/gendoxy

An emacs plugin to generate doxygen documentation from C source code

Primary LanguageEmacs Lisp

gendoxy

An emacs package to generate doxygen documentation from C code

This plugin generates doxygen documentation from C source code
It generates a doxygen documentation skeleton for the most common C constructs

Features

  • Dedicated command for module documentation (author, file, date, copyright, etc)
  • Support for macros, functions, variables, struct, enum and typedef
  • Return tag added on non-void functions
  • Function parameters have particular features:
    • Added only if a name is specified, ignored if type only is present
    • Direction is inferred by type (in, out, inout)
    • Documentation can be guessed by name ( * @param buffer_len The length of buffer)
  • Support for groups

Installation

Put file gendoxy.el in a path accessible to emacs (add-to-list 'load-path ...)
Load it in your init file (load "gendoxy.el")

Configuration

Once the package is loaded, there are four variables that control documentation generation:

  • gendoxy-backslash: if not nil, will use backslash instead of ampersat
  • gendoxy-default-text: Default string used in generated documentation
  • gendoxy-skip-details: If not nil, will omit details in header and functions
  • gendoxy-details-empty-line: If not nil, will use an empty line instead of the details tag to add details.

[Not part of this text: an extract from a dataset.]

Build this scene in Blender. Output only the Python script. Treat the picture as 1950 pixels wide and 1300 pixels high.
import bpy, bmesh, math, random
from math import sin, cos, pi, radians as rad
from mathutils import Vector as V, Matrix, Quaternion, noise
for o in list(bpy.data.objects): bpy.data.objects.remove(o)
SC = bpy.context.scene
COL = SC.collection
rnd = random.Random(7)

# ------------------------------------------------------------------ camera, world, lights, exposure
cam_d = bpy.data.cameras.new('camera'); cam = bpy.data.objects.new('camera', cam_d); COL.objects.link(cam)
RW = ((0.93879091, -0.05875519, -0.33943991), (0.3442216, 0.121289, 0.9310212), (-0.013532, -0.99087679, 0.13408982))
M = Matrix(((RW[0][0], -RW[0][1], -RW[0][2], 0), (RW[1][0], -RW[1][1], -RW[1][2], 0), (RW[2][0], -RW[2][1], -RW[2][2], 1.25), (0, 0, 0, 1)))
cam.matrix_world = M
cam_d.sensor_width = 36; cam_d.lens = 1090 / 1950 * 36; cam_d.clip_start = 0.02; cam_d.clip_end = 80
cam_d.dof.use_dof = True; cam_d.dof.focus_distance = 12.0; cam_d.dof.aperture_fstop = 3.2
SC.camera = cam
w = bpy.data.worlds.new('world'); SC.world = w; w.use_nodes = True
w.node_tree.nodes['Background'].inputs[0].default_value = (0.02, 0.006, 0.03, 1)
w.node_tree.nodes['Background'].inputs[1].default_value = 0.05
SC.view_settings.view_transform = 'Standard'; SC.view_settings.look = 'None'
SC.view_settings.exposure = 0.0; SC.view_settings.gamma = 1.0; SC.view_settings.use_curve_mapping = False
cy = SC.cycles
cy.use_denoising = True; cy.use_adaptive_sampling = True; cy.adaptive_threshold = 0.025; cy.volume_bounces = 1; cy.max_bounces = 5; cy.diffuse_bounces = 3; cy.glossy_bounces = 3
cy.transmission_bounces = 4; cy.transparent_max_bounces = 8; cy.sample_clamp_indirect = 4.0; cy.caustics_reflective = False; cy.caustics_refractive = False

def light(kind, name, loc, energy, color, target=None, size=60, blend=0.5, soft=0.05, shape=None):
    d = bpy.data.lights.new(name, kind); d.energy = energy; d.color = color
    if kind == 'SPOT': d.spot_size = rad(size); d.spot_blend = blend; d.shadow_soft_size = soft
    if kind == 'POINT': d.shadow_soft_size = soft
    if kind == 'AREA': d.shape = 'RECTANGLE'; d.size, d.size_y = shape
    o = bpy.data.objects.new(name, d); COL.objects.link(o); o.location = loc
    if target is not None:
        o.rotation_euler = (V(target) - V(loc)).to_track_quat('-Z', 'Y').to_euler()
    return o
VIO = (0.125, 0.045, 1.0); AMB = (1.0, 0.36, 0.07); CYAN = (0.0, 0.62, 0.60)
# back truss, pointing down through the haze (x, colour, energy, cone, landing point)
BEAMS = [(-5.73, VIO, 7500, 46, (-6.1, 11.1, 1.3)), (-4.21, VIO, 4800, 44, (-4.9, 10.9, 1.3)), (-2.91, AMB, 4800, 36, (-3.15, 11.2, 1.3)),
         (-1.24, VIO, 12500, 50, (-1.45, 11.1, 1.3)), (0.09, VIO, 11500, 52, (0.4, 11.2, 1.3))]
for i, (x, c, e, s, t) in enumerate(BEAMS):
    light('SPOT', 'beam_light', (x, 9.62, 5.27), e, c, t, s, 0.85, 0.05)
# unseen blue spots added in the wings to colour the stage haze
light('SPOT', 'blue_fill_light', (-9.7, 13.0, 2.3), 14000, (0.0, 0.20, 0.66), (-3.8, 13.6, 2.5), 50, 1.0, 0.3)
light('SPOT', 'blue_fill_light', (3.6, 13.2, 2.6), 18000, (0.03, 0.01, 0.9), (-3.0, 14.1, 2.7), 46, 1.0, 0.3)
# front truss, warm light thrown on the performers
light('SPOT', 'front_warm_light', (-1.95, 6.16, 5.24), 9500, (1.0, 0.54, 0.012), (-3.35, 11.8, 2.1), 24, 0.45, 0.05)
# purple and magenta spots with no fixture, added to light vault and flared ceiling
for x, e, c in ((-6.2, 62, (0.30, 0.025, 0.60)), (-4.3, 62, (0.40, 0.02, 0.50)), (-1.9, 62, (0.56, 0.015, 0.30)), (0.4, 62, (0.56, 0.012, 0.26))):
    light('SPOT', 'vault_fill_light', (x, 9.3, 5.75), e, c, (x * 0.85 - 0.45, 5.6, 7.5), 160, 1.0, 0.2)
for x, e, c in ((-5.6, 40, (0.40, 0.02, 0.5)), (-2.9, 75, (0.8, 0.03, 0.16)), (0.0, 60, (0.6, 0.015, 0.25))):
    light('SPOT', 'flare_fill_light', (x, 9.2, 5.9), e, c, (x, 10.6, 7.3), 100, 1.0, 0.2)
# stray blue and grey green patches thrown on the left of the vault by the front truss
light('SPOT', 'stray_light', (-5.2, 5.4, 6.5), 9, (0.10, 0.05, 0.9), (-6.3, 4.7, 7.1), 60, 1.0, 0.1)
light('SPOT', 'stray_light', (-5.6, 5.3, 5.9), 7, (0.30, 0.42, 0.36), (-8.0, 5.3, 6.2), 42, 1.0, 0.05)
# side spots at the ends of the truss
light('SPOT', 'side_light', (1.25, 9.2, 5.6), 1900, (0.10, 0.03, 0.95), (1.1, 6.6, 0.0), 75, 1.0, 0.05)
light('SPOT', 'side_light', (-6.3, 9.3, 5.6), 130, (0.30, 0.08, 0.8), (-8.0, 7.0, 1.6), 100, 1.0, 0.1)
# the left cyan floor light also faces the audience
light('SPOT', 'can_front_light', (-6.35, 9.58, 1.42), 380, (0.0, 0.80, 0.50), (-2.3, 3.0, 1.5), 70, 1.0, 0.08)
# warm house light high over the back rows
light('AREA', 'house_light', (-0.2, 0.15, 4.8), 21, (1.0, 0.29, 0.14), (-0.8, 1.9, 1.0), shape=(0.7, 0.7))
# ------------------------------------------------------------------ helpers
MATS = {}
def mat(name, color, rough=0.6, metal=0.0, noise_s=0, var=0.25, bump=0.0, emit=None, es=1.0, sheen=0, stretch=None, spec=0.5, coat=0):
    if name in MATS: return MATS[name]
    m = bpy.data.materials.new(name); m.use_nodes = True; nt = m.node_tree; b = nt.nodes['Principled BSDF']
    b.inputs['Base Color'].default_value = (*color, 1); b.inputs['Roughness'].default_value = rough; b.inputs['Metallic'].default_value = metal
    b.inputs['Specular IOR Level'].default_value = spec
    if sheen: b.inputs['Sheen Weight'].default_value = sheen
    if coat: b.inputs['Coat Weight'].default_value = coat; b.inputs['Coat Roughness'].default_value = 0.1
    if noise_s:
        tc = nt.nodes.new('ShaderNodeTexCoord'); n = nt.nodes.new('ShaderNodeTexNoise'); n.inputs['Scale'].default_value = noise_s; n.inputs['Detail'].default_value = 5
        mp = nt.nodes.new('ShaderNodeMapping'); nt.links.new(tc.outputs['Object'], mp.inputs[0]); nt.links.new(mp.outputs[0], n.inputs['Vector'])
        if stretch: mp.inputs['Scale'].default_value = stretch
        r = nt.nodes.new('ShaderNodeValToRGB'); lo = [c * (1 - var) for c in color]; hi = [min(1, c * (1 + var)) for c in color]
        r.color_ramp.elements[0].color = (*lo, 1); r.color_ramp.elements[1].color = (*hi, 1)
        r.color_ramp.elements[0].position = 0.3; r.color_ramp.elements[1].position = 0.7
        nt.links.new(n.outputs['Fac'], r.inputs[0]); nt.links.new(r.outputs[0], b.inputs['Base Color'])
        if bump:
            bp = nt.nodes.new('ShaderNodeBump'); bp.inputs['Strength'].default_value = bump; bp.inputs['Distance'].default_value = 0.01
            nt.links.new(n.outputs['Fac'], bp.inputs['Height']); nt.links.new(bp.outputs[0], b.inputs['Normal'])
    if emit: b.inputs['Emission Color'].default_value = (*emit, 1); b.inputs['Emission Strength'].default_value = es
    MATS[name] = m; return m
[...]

Note that this has effect only if gendoxy-skip-details is nil

Groups

To to document a group of items (typically macros or variables), you can use the command:
M-x gendoxy-group
To document a group but not the single items, use the command:
M-x gendoxy-group-header
Since sometimes may not be easy to guess start and end of group, two explicit commands have been added:
gendoxy-group-start and gendoxy-group-end.

Example:
Assume you have these 4 macros. To properly identify a group, newlines must be present before and after

line 1:
line 2: #define M1 1
line 3: #define M2 2
line 4: #define M3 3
line 5: #define M4 4
line 6:

Now put your cursor on line 2: If you run command gendoxy-group, this will be the result:

/**
 * @name Group title
 * Description
 * @{
 */
#define M1 1 /**< Description */
#define M2 2 /**< Description */
#define M3 3 /**< Description */
#define M4 4 /**< Description */
/**
 * @}
 */

If gendoxy fails detecting your group, you can split the prologue and epilogue documentation with commands:
gendoxy-group-start and gendoxy-group-end

Usage

The first command is gendoxy-header, that generate documentation for current file
Then start documenting declarations with command gendoxy-tag:
Put the cursor on the first line of a declaration to document, (not necessarily at the beginning of line) and run M-x gendoxy-tag
This will document your declaration and all its sub-items (on structs/enums) if any
If you want to document a declaration, but not its subitems, then use command M-x gendoxy-tag-header

Notes

The gendoxy package doesn't define a new mode, just offers some commands to use
For a more productive environment, just bind your favorite key to gendoxy-tag and/or gendoxy-tag-header commands.
Additionally, you can set up your details/tag char configuration.
Once your setup is done, open a header file, add the header if missing and go with comments!

Special

gendoxy is written in purely functional elisp (no setq or equivalent)
gendoxy does not have any external dependency, even cl-lib is never called!